I just spent four more days up in the mountains doing final edits on THE ASHES OF WORLDS and reading 21 short stories from the slushpile of an anthology I'm editing for the Horror Writers of America. Brian Herbert called me to give an update on the revisions of PAUL OF DUNE, which he'll send to me so I can read the manuscript while I'm on the road for THE LAST DAYS OF KRYPTON...I leave on Thursday morning for Salt Lake City.

In the meantime, HarperCollins asked me to do a guest blog for their main site, which follows:

Here I go, blowing up planets again.

From my early novels in the STAR WARS universe, I wrote stories wreaking a lot of mayhem with the Death Star and the (even nastier) Sun Crusher, which could extinguish stars. In my own big science fiction epic, "The Saga of Seven Suns," I've destroyed quite a few worlds there, too.

My wife likes to say that I have a high "celestial body count" in my work.

Maybe it stems from the thirteen years I spent working for the Lawrence Livermore National Laboratory, one of the nation's premier nuclear weapon design laboratories. I had a high security clearance and worked on many papers dealing with warheads, advanced conventional weapons, even the "Star Wars" missile shield concept. I also spent plenty of time at Los Alamos, home of the original Manhattan Project, and I even held in my hands part of the core for the third atomic bomb the US had developed at the end of World War II, which would have been used if the Japanese hadn't surrendered after Hiroshima and Nagasaki. Several times I visited the Nevada Nuclear Test Site (yes, the one out near Area 51), where the landscape is cratered with giant holes left by test detonations, the kind that created giant mutant ants or amazing colossal men, if 1950s B-movies are to be believed. Given all that in my background, no wonder I'm so destructive in my novels.

THE LAST DAYS OF KRYPTON, however, is about what is probably the most famous planetary destruction ever. Everybody knows the story about how Superman -- Kal-El, the last son of Krypton -- was launched in a small ship mere moments before the planet exploded. We know that his father, the genius scientist Jor-El, warned of the impending end of the world, but nobody listened. "Gentlemen, Krypton is doomed."

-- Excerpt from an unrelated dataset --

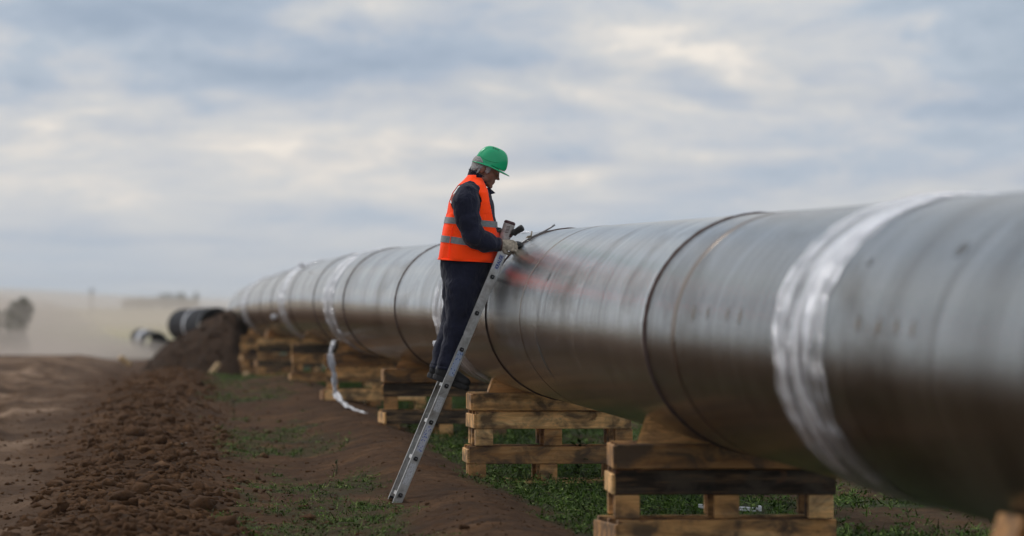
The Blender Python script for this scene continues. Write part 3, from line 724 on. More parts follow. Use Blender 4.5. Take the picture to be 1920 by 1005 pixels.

But how, exactly, does a planet just . . . explode? Or was it Krypton's giant red sun of Rao that went supernova, as some versions of the story suggest? Thinking about this led to more and more questions. If Jor-El was such a brilliant and revered scientist, why did all of his fellow Kryptonians take his warning so lightly? And if Krypton was itself the most advanced world in 28 known galaxies (according to some continuities), how is it that all Kryptonians were home on the day their world ended? And why was there only one spaceship on the whole planet? And why was it only *baby* sized???

In my novel I answer these and many other questions, as well as develop an epic story of a doomed world and the vibrant, yet decadent, society that can't save itself. All along, I modeled this book after The Last Days of Pompeii, and I'm very pleased with how it turned out. I hope you enjoy the novel.